Sunday, December 13, 2009

There's something wrong with this picture.

Matt Taibbi has written a polemic -- Obama's Big Sellout : Rolling Stone -- attacking the Obama Administration's lovefest with the financial sector, and expressing the disappointment felt in the Democratic Party, at the absence of progressive change.

Matt Yglesias suggests that the problem, lies more in the Congress than in Obama, more in the centrism of Ben Nelson, Senator from Nebraska and the most right-leaning Democrat in Congress, than in the centrism of Obama, or such leading Obama administration stalwarts as Larry Summers.

Matt's theory of politics is one of continuum, I guess, and if the Congress moves a bit Left, with the mid-terms, the Left sees more of its agenda enacted.

To quote Matt, Matt: "That’s not how things work."
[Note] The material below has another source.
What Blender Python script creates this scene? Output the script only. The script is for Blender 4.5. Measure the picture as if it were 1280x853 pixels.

Steve Benen summarizes the emerging political dynamic:
"Over the last several months, the right has come to believe that the president is a fascist/communist, intent on destroying the country, while at the same time, many on the left have come to believe the president is a conservative sell-out. The enraged right can't wait to vote and push the progressive agenda out of reach. The dejected left is feeling inclined to stay home, which as it turns out, also pushes the progressive agenda out of reach."
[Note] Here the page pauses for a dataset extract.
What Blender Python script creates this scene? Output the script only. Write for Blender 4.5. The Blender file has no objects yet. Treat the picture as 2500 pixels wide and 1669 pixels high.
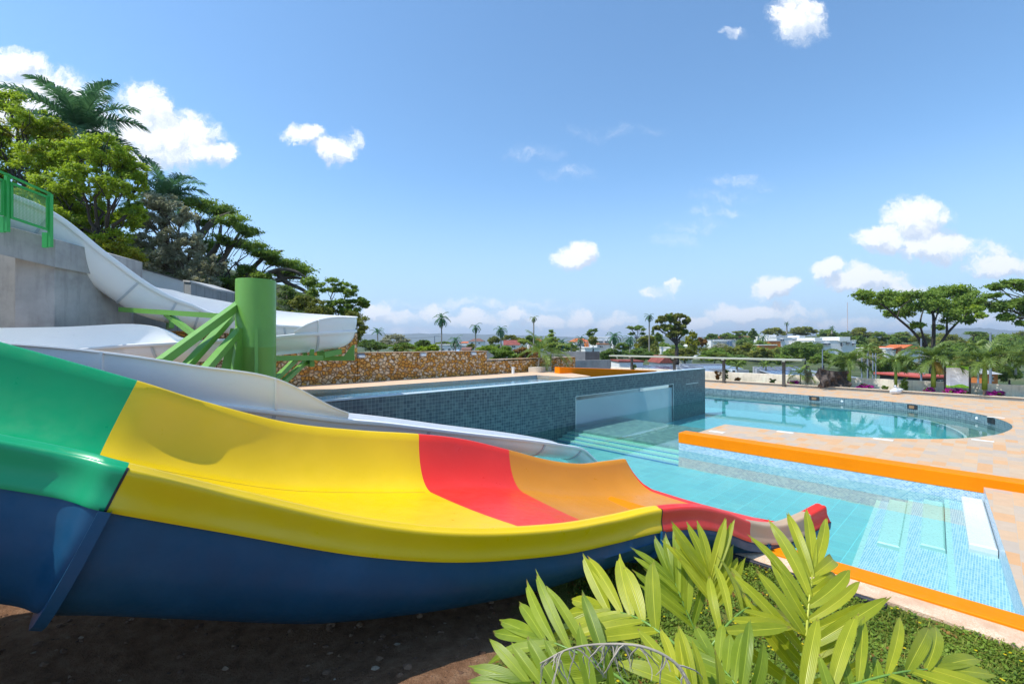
import bpy, math, random
import numpy as np
from mathutils import Vector, Matrix
from mathutils.geometry import tessellate_polygon

R = math.radians
F, CX, CY, EYE = 1111.0, 1250.0, 838.0, 3.4      # focal length etc. in units of the 2500 px wide photograph
col = bpy.context.scene.collection
sc = bpy.context.scene

# ------------------------------------------------------------------ camera
cd = bpy.data.cameras.new('camera'); cam = bpy.data.objects.new('camera', cd); col.objects.link(cam)
cam.location = (0, 0, EYE); cam.rotation_euler = (R(90), 0, 0)
cd.sensor_width = 36; cd.lens = 36 * F / 2500; cd.shift_y = (CY - 834.5) / 2500
cd.clip_start = .05; cd.clip_end = 20000
sc.camera = cam
sc.view_settings.view_transform = 'Standard'; sc.view_settings.look = 'None'
sc.view_settings.gamma = 1; sc.view_settings.exposure = 0.60

# ------------------------------------------------------------------ sun
SUN_EL = R(60); SH = Vector((-.965, -.262, 0)).normalized()
sdir = Vector((SH.x * math.cos(SUN_EL), SH.y * math.cos(SUN_EL), math.sin(SUN_EL)))
sd = bpy.data.lights.new('sun', 'SUN'); so = bpy.data.objects.new('sun', sd); col.objects.link(so)
sd.energy = 3.2; sd.angle = R(.5); sd.color = (1, .955, .89)
so.rotation_euler = (-sdir).to_track_quat('-Z', 'Y').to_euler()

# ------------------------------------------------------------------ node helpers
class NT:
    def __init__(s, tree): s.t = tree; s.n = tree.nodes; s.l = tree.links
    def new(s, typ, **k):
        nd = s.n.new(typ)
        for a, b in k.items(): setattr(nd, a, b)
        return nd
    def put(s, sock, v):
        if v is None: return
        if hasattr(v, 'is_output'): s.l.new(v, sock)
        else:
            if isinstance(v, tuple) and len(v) == 3 and sock.type == 'RGBA': v = (*v, 1)
            sock.default_value = v
    def math(s, op, a, b=None, c=None, clamp=False):
        nd = s.new('ShaderNodeMath', operation=op, use_clamp=clamp)
        for i, v in enumerate((a, b, c)): s.put(nd.inputs[i], v)
        return nd.outputs[0]
    def mix(s, fac, a, b, mode='MIX'):
        nd = s.new('ShaderNodeMix', data_type='RGBA', blend_type=mode)
        s.put(nd.inputs[0], fac); s.put(nd.inputs[6], a); s.put(nd.inputs[7], b)
        return nd.outputs[2]
    def rng(s, v, a, b, c=0., d=1., smooth=False):
        nd = s.new('ShaderNodeMapRange'); nd.interpolation_type = 'SMOOTHSTEP' if smooth else 'LINEAR'
        for i, x in enumerate((v, a, b, c, d)): s.put(nd.inputs[i], x)
        return nd.outputs[0]
    def noise(s, vec, scale, detail=4, rough=.5, dist=0., out=0):
        nd = s.new('ShaderNodeTexNoise'); s.put(nd.inputs['Vector'], vec)
        nd.inputs['Scale'].default_value = scale; nd.inputs['Detail'].default_value = detail
        nd.inputs['Roughness'].default_value = rough; nd.inputs['Distortion'].default_value = dist
        return nd.outputs[out]
    def comb(s, x, y, z=0.):
        nd = s.new('ShaderNodeCombineXYZ')
        for i, v in enumerate((x, y, z)): s.put(nd.inputs[i], v)
        return nd.outputs[0]
    def sep(s, v):
        nd = s.new('ShaderNodeSeparateXYZ'); s.put(nd.inputs[0], v); return nd.outputs
    def ramp(s, fac, stops, const=False):
        nd = s.new('ShaderNodeValToRGB'); r = nd.color_ramp
        if const: r.interpolation = 'CONSTANT'
        while len(r.elements) > 1: r.elements.remove(r.elements[-1])
        r.elements[0].position = stops[0][0]; r.elements[0].color = (*stops[0][1], 1)
        for p, c in stops[1:]:
            e = r.elements.new(p); e.color = (*c, 1)
        s.put(nd.inputs[0], fac); return nd.outputs[0]
    def scale(s, v, sc_):
        nd = s.new('ShaderNodeVectorMath', operation='MULTIPLY'); s.put(nd.inputs[0], v); nd.inputs[1].default_value = sc_
        return nd.outputs[0]
    def bump(s, h, strength=.3, dist=.02, normal=None):
        nd = s.new('ShaderNodeBump'); nd.inputs['Strength'].default_value = strength; nd.inputs['Distance'].default_value = dist
        s.put(nd.inputs['Height'], h)
        if normal is not None: s.l.new(normal, nd.inputs['Normal'])
        return nd.outputs[0]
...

It'd be great to see the governing majority give Democratic voters a reason to feel excited. It's not like there's a secret agenda needed to make the base happy: finish health care; pass a jobs bill; finish the climate bill; bring some accountability to the financial industry; finish the education bill; pick up immigration reform; repeal 'Don't Ask, Don't Tell.' Demonstrate that a Democratic Congress and a Democratic president have the wherewithal to tackle the issues that matter and know how to get things done.
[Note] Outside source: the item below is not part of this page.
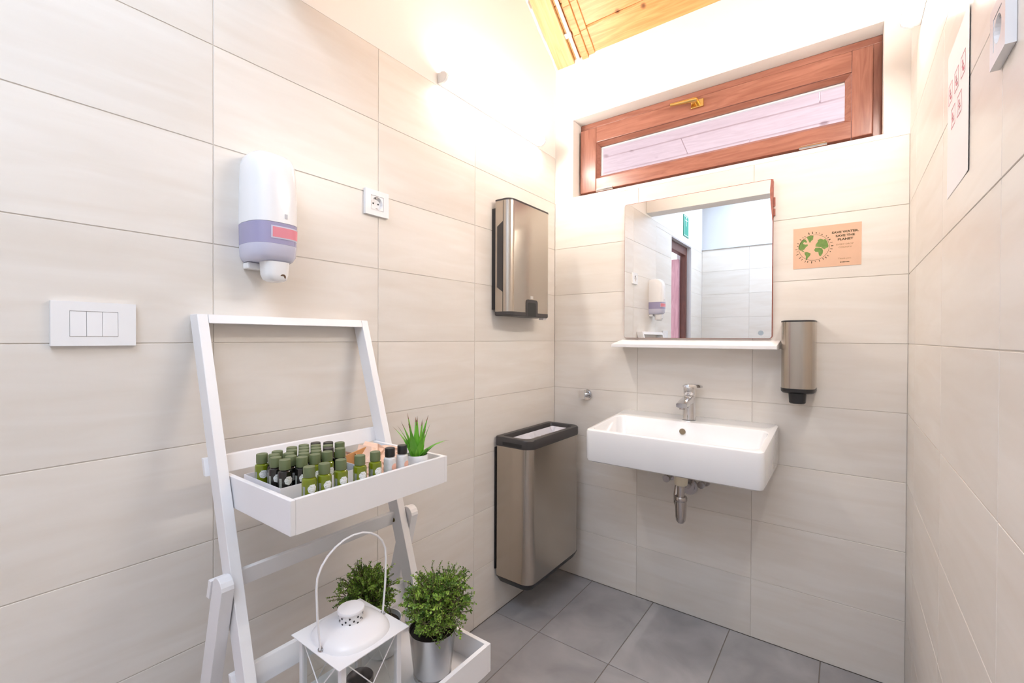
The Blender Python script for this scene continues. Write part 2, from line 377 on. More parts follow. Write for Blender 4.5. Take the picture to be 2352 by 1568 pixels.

But Matt's call for a shift in focus is important here. Remember: nothing becomes law in this Congress unless Ben Nelson and Joe Lieberman approve. Literally, nothing. That's not an encouraging legislative dynamic, and it's not within the power of the White House to change it.

It is within the power of voters to change it.

Obama has asked Congress to deliver on a pretty large-scale agenda. For all the talk about the president's liberalism or lack thereof, the wish-list he's presented to lawmakers is fairly progressive, and it's not as if Obama is going to start vetoing bills for being too liberal.

But Congress isn't delivering.


I personally wouldn't let Obama entirely off the hook. The President's ability to set the agenda rests on his skill in proposing. And, in many ways Obama has fallen short, precisely at the proposing stage.

Moreover, politics is a bit more strategic than counting the same noses, over and over.

But, Steve Benen gets a little more specific than Yglesias about the mechanics:

The two obvious explanations happen to be the right ones: 1) for the first time in American history, every Senate bill needs 60 votes, which makes ambitious/progressive policymaking all but impossible; and 2) there are a whole lot of center-right Democratic lawmakers, which, again, makes ambitious/progressive policymaking that much more difficult."


That filibuster threshold of 60, which didn't seem to trouble the Bush Administration in the years when the Republicans controlled Congress is a mite suspicious. If Ben Nelson is not the 60th vote, his approval is not needed for every bill that passes. He's much less important.

The Constitution says the Democrats need 50 votes to pass legislation thru the Senate. Any supermajority requirement is simply contrary to the Constitution. It is an excuse that Obama and Harry Reid have grabbed onto, in order to govern the country from the corrupt center. The Democratic Majority can break the filibuster rule at anytime. They don't do it, because they don't want to.

American politics has become a single continuum of worldview for the first time in our political history. Every Democrat is more progressive and more liberal than every Republican. In Congress, and pretty much in the country.

And, in this continuum politics, the Left has a hard time reaching anyone on the Right. The Middle, the Center, is feeling its power, and is not listening to reason, because
1.) it has forgotten how;
2.) it doesn't have to (it thinks) to win elections or win legislative battles.
The Center does not feel the need to make concessions to the Left.

And, yes, the Centrist instincts of the Obama Administration are exacerbating this troubling situation.

I don't know what will happen in the mid-terms. If centrist Democrats lose their seats, but the Democrats retain their majority, the progressive agenda might actually get easier to pass, even if the Republican minority increases in size. If corrupt centrism is no longer a winning electoral strategy, the behavior of moderate Democrats in Congress is likely to change. And, the Democrat majority might well become more coherent.